Zoomの前に集まって、「イタダキ まーす。」
そしてすかさず、「どれどれ、JAYくん、どんなだい?」
見せてくれた初蕎麦は、お皿に乗ったサラダ風だった。何がしかの野菜を散らしたところに、つゆを絡めて・・・言葉でスケッチすれば、風のような爽やかさ立ち上る 蕎麦サラダ。 そう、青春の蕎麦!
みんなで、惜しみない拍手を送った。
「イイぞ イイぞ」、「ワー イイじゃなーい」、「どう 美味しい?」。
「と」と「お」にアクセントを置いて、JAYくんが感動を口にした。
「トテモ オイシーイ デ〜ス。」
かくして JAYくん の初蕎麦は地平線のムコウへと鮮やかに旅立って行ったのだった。

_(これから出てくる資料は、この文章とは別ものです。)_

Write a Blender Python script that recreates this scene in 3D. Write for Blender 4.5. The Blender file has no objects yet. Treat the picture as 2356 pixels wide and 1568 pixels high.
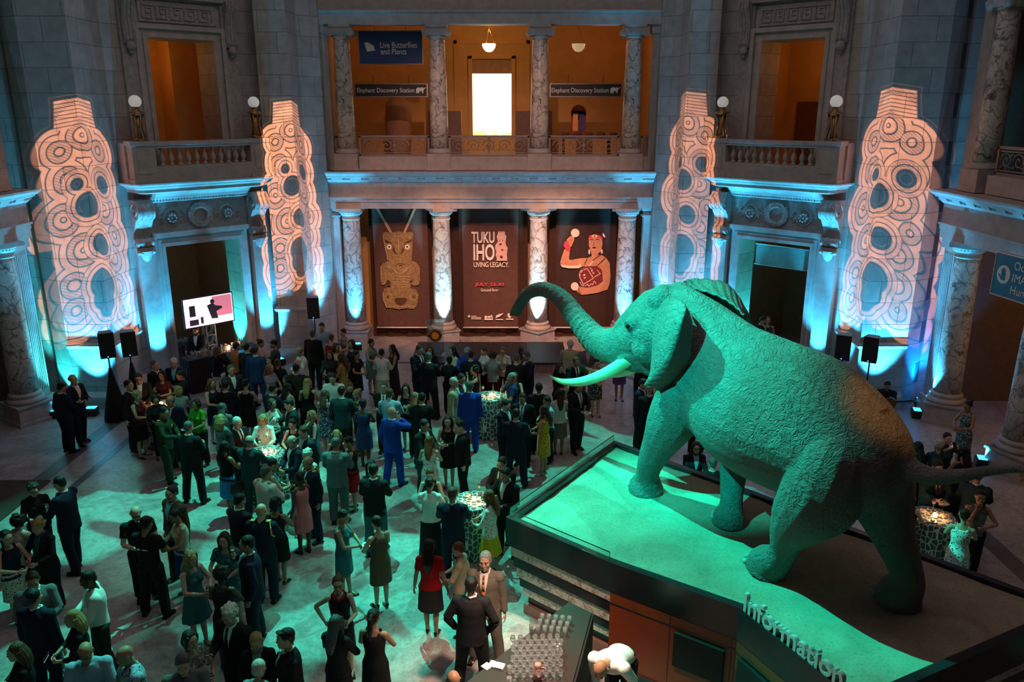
import bpy, bmesh, math, random
import numpy as np
from mathutils import Vector, Matrix, Quaternion, noise as mnoise
R = math.radians
PI = math.pi
col = bpy.context.scene.collection
scene = bpy.context.scene
random.seed(7)

# ------------------------------------------------------------------ camera
CP = math.atan(532/1832); CF = 1832.0; CH = 8.0
cd = bpy.data.cameras.new('camera'); cam = bpy.data.objects.new('camera', cd); col.objects.link(cam)
cd.sensor_width = 36.0; cd.lens = CF/2356*36.0; cd.clip_end = 200; cd.clip_start = .05
cam.location = (0, 0, CH); cam.rotation_euler = (PI/2-CP, 0, 0)
scene.camera = cam
scene.view_settings.view_transform = 'Standard'; scene.view_settings.look = 'None'
scene.view_settings.gamma = 1.0; scene.view_settings.exposure = 0.0
scene.view_settings.use_curve_mapping = False

# where a direction measured in the photo meets a plane of the building
def ray(u, v):
    a = (u-1178)/CF; b = -(v-784)/CF
    return Vector((a, math.cos(CP)+b*math.sin(CP), -math.sin(CP)+b*math.cos(CP)))
def atz(u, v, z):
    r = ray(u, v); t = (z-CH)/r.z
    return Vector((r.x*t, r.y*t, z))
def aty(u, v, y):
    r = ray(u, v); t = y/r.y
    return Vector((r.x*t, y, r.z*t+CH))

# ------------------------------------------------------------------ world
w = bpy.data.worlds.new('hall_ambience'); scene.world = w; w.use_nodes = True
bgn = w.node_tree.nodes['Background']
bgn.inputs['Color'].default_value = (0.50, 0.43, 0.44, 1); bgn.inputs['Strength'].default_value = 0.03

# ------------------------------------------------------------------ large lights
def aim(o, target, up='Y'):
    d = Vector(target)-o.location
    o.rotation_euler = d.to_track_quat('-Z', up).to_euler()
def area(name, loc, target, size, power, color, spread=180):
    l = bpy.data.lights.new(name, 'AREA'); l.shape = 'SQUARE'; l.size = size; l.energy = power; l.color = color
    l.spread = R(spread)
    o = bpy.data.objects.new(name, l); col.objects.link(o); o.location = loc; aim(o, target); return o
def spot(name, loc, target, power, color, angle=40, blend=.5, radius=.05):
    l = bpy.data.lights.new(name, 'SPOT'); l.energy = power; l.color = color; l.spot_size = R(angle); l.spot_blend = blend
    l.shadow_soft_size = radius
    o = bpy.data.objects.new(name, l); col.objects.link(o); o.location = loc; aim(o, target); return o
def point(name, loc, power, color, radius=.1):
    l = bpy.data.lights.new(name, 'POINT'); l.energy = power; l.color = color; l.shadow_soft_size = radius
    o = bpy.data.objects.new(name, l); col.objects.link(o); o.location = loc; return o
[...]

この機会に、折角なので、ボクらの蕎麦も見てもらった。蕎麦、つゆ、薬味のネギとチューブのワサビ。蕎麦の上にはハサミで細く切ったノリを散らして、納豆、そして大根おろしも添えて・・・。この日のために特別出演をお願いした敬愛するセンパイは、ボクの期待をはるかに越えて、JAYくんのために芸術的なレイアウトで蕎麦の世界を紹介してくれた。てんぷらに、かき揚げに、山芋も擂って、何て豊かな彩り。淡々と、且つ、さりげないセンパイの優しさが、心にしみた。
「いいかい、こーやって食べるんだよ。」
「はじめは ズルズル でもいいし、ズルスル かもしれない。そのうちスルスル、ツルツルっと できるようになるよ。これがカルチャーなんだ。音を立ててすすると、一味違ってくるんだよ。今度食べる時には、この食べ方トライしてみて」。そんな思いを込めて、典型的なスタイルを彼に伝授して、あーだ こーだと会話も弾み、40分ほどのイベントは和やかにお開きとなった。
午後1時過ぎ。Zoomを終了しようとしたタイミングがずれて、JAYくんが一人残った。残り火のような会話が続く。どういう具合か、大根おろしの話になった。大根をおろして、蕎麦つゆに少し入れて、これがまた美味しいんだ。おろし金は、簡単なものでよければアジア系のスーパーでも見つけられると思うよ。それを使えば、ホラ、こんな感じに出来上がるんだ。
ボクはコンピュータのカメラに、スプーンに乗せた大根おろしを近づけた。
それを見てJAYくんは、言った。
「 ゆき みたい。」
そのひと言が、空気を揺らした。
コトバ が 結晶となって 光っている。
そのとき、はっきりと見えたんだ。 JAYくんの 二十歳の地図 が。